Story of Ceylon tea

Strange as it may seem, the story of Ceylon Tea begins with coffee. The first tea bushes of commercial quantity were planted in Sri Lanka by James Taylor, at Loolecondera Estate in Lower Hewaheta in the Kandy district, in 1867. Since then, following the coffee blight in the mid-1800s, all of the coffee which was replaced with tea.

Taylor then set up the first tea “factory” on the island. It was in fact a rather rudimentary setup. The factory soon became famous throughout the island. In 1872, Taylor invented a machine for rolling leaves, and one year later sent twenty-three pounds of tea to Mincing Lane. Taylor trained a number of assistants, and from that point on Ceylon tea arrived regularly in London and Melbourne. Its success led to the opening of an auction market in Colombo in 1883, and to the founding of a Colombo tea dealers’ association in 1894.

Tea Growing Elevations in Sri Lanka.

High grown Tea hails from the centre of the country’s hills, at an elevation of over 6000ft above sea level and is commonly grown in the districts of ‘Nuwara Eliya’, ‘Dimbula’ and ‘Uda Pussallawa’. Given the high elevation at which it is picked, the tea is bright in colour and greater in flavor and freshness, and thus is the most sought after.

Mid grown tea is produced at an altitude of 2000 to 4000 ft. above sea level, and is commonly found in the ‘Central’ and ‘Uva’ provinces of the country. The teas of the Central province come from estates in the ‘Kandy’ region and are particularly flavoursome; though, as with all teas, their strength is inversely proportional to the elevation at which they are grown.
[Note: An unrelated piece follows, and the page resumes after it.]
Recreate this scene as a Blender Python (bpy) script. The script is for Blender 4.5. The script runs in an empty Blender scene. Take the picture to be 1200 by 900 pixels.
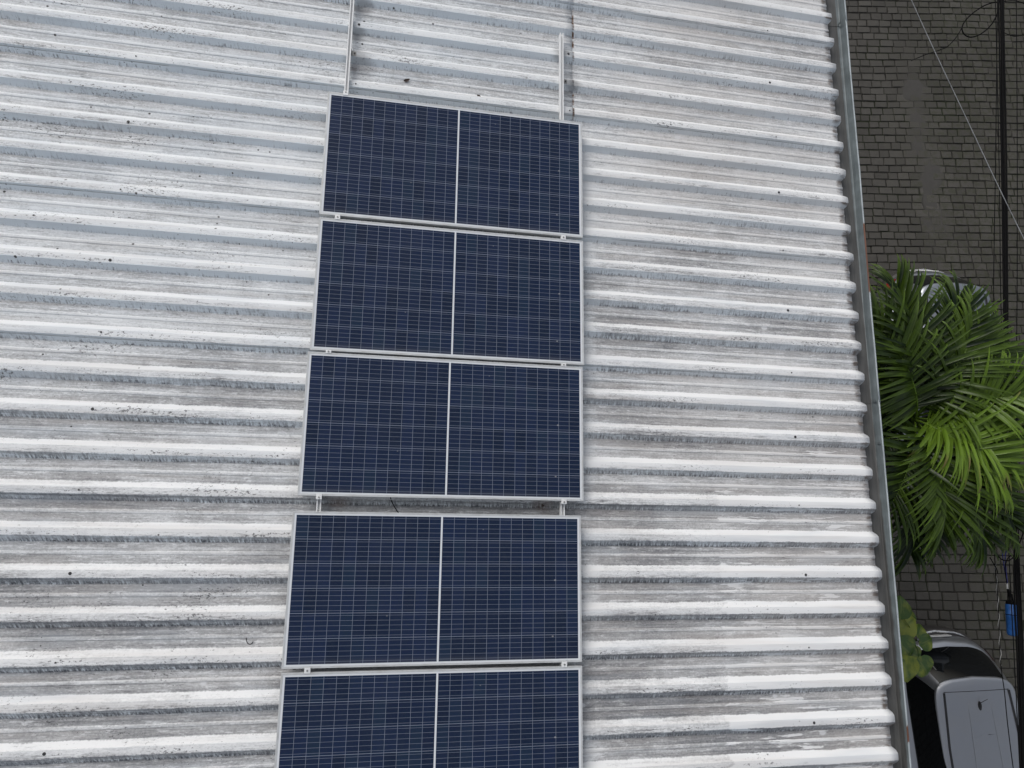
import bpy, bmesh, math, random
from mathutils import Vector, Matrix
from mathutils import noise as mnoise
R = math.radians
random.seed(7)
scene = bpy.context.scene
col = scene.collection

# ------------------------------------------------------------------ camera
CAMZ = 12.8
F_PX = 824.309
MC = Matrix(((0.99992333, 0.01213214, -0.00247844),
             (0.01238271, -0.97968949, 0.2001379),
             (0.0, -0.20015324, -0.9797646)))          # photo axes (right, down, forward) in the world
cam_d = bpy.data.cameras.new('camera')
cam = bpy.data.objects.new('camera', cam_d)
col.objects.link(cam)
cam_d.sensor_width = 36.0
cam_d.lens = F_PX / 1200 * 36
cam_d.clip_start = 0.05
cam_d.clip_end = 2000
m4 = Matrix.Identity(4)
for i in range(3):
    m4[i][0] = MC[i][0]; m4[i][1] = -MC[i][1]; m4[i][2] = -MC[i][2]
m4[2][3] = CAMZ
cam.matrix_world = m4
scene.camera = cam

# ------------------------------------------------------------------ sky, sun, exposure
SUN_EL, SUN_AZ = 45.0, -32.0        # azimuth clockwise from +Y
w = bpy.data.worlds.new('World'); scene.world = w; w.use_nodes = True
nt = w.node_tree; nt.nodes.clear()
sky = nt.nodes.new('ShaderNodeTexSky'); sky.sky_type = 'NISHITA'; sky.sun_disc = False
sky.sun_elevation = R(SUN_EL); sky.sun_rotation = R(SUN_AZ % 360)
sky.dust_density = 4.0; sky.air_density = 1.0
hs = nt.nodes.new('ShaderNodeHueSaturation'); hs.inputs['Saturation'].default_value = 0.36
bg = nt.nodes.new('ShaderNodeBackground'); bg.inputs['Strength'].default_value = 0.145
wo = nt.nodes.new('ShaderNodeOutputWorld')
nt.links.new(sky.outputs[0], hs.inputs['Color']); nt.links.new(hs.outputs[0], bg.inputs['Color'])
nt.links.new(bg.outputs[0], wo.inputs['Surface'])
sd = bpy.data.lights.new('sun', 'SUN'); sd.energy = 0.7; sd.angle = R(30); sd.color = (1.0, 0.975, 0.95)
sun = bpy.data.objects.new('sun', sd); col.objects.link(sun)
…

Produced relatively near the coast in the ‘Sabaragamuwa’ and ‘Southern’ regions of Sri Lanka at an altitude of 2000ft; low-grown tea is characterized by the very long leaves which turn intensely black when withered.

Kandy

In the Kandy district, where the industry began in 1867, the teas produced are described as “mid-grown”as cultivation does not exceed 1,300 m. They range in flavour depending on the altitude and whether the plantation is sheltered from monsoon winds. All are particularly flavoursome. Kandy teas produce a bright infusion with a coppery tone, and are strong and intensely full-bodied.

Nuwara Eliya

Nuwara Eliya, the best-known of Sri Lanka’s tea-growing districts, is the most mountainous, and has the highest average elevation. Combined with low temperature, this produces teas of exquisite bouquet. The infusion in the cup is the lightest (palest) of all the types of Ceylon Tea, with a golden hue and a delicately fragrant flavour. The whole-leaf Orange Pekoe (OP) and Broken Orange Pekoe (BOP) are the most sought after tea grades from the region.

Uda Pussallewa​

The Uda Pussellawa district is situated close to Nuwara Eliya, so its tea is often compared to that of its neighbour. But it is darker in the cup, with a pinkish hue, of greater strength, and exquisitely tangy. Colder conditions at year end supposedly add a hint of rose to the bouquet of a tea known for its medium body and subtle character. Heavy rainfall, though, tends to produce tea that is even darker and stronger-flavoured.

Uva

The remote Uva district is exposed to the winds of both northeast and southwest monsoons, believed to endow the tea produced here with a special, unmistakable character and exotically aromatic flavour. It was with tea grown on his Uva estates that Thomas Lipton, the Victorian magnate, persuaded Americans to drink tea. The mellow, smooth taste of Uva tea, once experienced, is easily distinguished.

Dimbula

Between Nuwara Eliya and Horton Plains lies the district of Dimbula, whose teas are defined as “high grown” as all estates exceed an altitude of 1,250m (4000 Feet). The complex topography of the region produces a variety of microclimates, which produce differences in flavour – sometimes jasmine mixed with cypress. All, however, share the Dimbula character: a tea that produces a fine golden-orange hue in the cup, and which is refreshingly mellow.

Sabaragamuwa​

Sabaragamuwa is Sri Lanka’s biggest district, the teas of which are low-grown as its estates range in elevation from sea level to 610m. Sabaragamuwa, sandwiched between Sinharaja in the south and Adam’s Peak wilderness in the north, produces a fast-growing bush with a long leaf. The liquor, too, is similar to that of Ruhuna teas, dark yellow-brown with a reddish tint. The aroma, however, is noticeably different from the Ruhuna products, with a hint of sweet caramel, not quite as strong: yet exceptionally stylish.

Ruhuna

The teas of the Ruhuna district are defined as “low-grown” as they are cultivated at an altitude not exceeding 600m comprising vast sub regions from coastal plains to Southern edge of Sinharaja Rain Forest. The soil, combined with the low elevation of the estates, causes the tea-bush to grow rapidly, producing a long, beautiful leaf. Full-flavoured black tea is a distinctively unique Ruhuna specialty. Ruhuna factories produce a wide variety of leaf styles and sizes, including prized “tips”.